I just ate a book.
Well, I didn’t really eat it; it was more of a pleasurable chew on a good book.
Robin Mather’s book, “The Feast Nearby”, had been napping on my bedside pile for so long that I wondered if it had started to ripen. It is one of those books whose cover called to me in the gift shop at the Morton Arboretum. Actually, it called to me on several occasions until I finally gave in to temptation, figuring it had fewer calories than a bar of chocolate. (I can rationalize anything, especially a good looking book.) I plucked it up and brought it home, where it languished, as books often do. It even posed for a photo shoot once before.
After a very busy week, I was ready to slow down a bit and take a bite into Mather’s book, which I did in three delectable sittings.
The full title of Robin Mather’s book is “The Feast Nearby: How I lost my job, buried a marriage, and found my way by keeping chickens, foraging, preserving, bartering, eating locally (all on forty dollars a week).
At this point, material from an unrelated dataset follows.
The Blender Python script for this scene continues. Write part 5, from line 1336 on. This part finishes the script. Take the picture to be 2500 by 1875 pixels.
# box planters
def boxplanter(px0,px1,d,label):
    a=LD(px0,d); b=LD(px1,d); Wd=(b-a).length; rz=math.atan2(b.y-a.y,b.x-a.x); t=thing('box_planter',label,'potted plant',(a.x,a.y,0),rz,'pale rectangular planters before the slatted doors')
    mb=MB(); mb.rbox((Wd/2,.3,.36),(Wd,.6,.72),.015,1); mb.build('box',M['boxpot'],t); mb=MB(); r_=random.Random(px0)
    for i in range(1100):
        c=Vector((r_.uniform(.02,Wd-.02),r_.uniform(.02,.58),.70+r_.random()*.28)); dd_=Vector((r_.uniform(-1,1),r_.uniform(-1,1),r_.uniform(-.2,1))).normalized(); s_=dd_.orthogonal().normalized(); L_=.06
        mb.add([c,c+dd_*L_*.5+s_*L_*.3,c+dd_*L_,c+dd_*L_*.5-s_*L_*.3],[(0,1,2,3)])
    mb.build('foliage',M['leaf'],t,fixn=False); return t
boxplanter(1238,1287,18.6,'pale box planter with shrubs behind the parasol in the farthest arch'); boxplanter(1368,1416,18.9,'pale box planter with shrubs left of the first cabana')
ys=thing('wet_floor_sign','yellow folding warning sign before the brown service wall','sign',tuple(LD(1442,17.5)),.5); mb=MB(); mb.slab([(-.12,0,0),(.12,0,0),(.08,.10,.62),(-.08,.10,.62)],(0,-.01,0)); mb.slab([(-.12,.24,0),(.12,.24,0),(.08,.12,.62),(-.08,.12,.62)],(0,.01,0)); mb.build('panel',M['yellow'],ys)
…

A mouthful. Just typing it makes me hungry.
Robin Mather’s book is about her personal journey of discovery after simultaneously losing her job as a food reporter for the Chicago Tribune during the cutbacks a few years ago and her husband asking for a divorce. A native of Michigan, she returns to their small cabin on Stewart Lake in Western Michigan, with Boon, her dog, and Pippin her parrot, determined to live locally on $40 a week, which she chronicles engagingly in her essays.
“The Feast Nearby” is just that; a book filled with the nourishment close at hand. It is of personal stories about fireflies and cheese, chooks and coffee production, with insightful information on eating locally, canning and preserving, bartering and knitting. Robin Mather writes in a humorous, friendly, conversational style; one that invites the reader in for a cup of coffee whose beans were roasted in her own kitchen, laced with real cream that she has skimmed from the top of milk. It is not preachy, nor did it leave me intoning mea culpa over what I purchase or eat. Instead, “The Feast Nearby” invited me, and will you as well, to explore the foods and the services that are closest to us and our tables.
This book is a written invitation to become a locavore.
The bonus? Dozens of recipes for real strawberry shortcake, homemade yogurt and cottage cheese, canning techniques, hunting for morels and finding the best bramble patches. Why, there is even a recipe for knitting a snug cap, which Mather does for Wally, a friendly neighbor who buzzes about the lake helping his neighbors, except in winter when he is busy ice fishing, hence the newly knit hat.
To add to the pleasure of easy, nutritious, recipes with what one has on hand (or in pantry), there is a wonderful conversion chart in the back. I now have an easy find, right where my bookmark is, to convert the recipes of my blogging friends from around the world who tempt me with their delectables.
To say that “The Feast Nearby” is a gentle read would only be half the reason to open this book. It is also a cookbook that follows the midwestern seasons. One does not need to live in the midwest, however, to know the value and pleasure of eating what is growing nearby and of putting up, away, or by for the lean months – or how gazpacho really is better for the palate and the body on simmering, hot days.
A gentle read. A user-friendly cookbook. A dash of humor and a dusting of hope. What more can be had from “The Feast Nearby”? Well, each chapter has whimsical titles, such as On snapping turtles and strawberries or On cicadas, sweet corn, and the pleasure of a job well done. There are locals with whom Mather barters with – and befriends – and reasons for buying Jiffy Cake mixes; even though she bakes from scratch and the flour is harvested elsewhere. She buys the mixes because they are manufactured in a nearby town, providing jobs for many, which has prompted me to check labels and seek products that are manufactured closer to me.
My friends, you will enjoy this book.
While I gorged myself on its pages in just three days, don’t be afraid to taste it for yourself, for it is a worthy grazing feast that can be picked up at any chapter and read with ease. When I get up from my easy chair, I will find a proper spot in my cooking queue for “The Feast Nearby”, sandwiched among my favorite ladies; Gladys Taber and Ina Garten, Betty Crocker’s “Kitchen Gardens” illustrated by Tasha Tudor and my 43-year-old dog-eared, gravy stained, batter spattered copy of the “Better Homes and Gardens Cookbook”.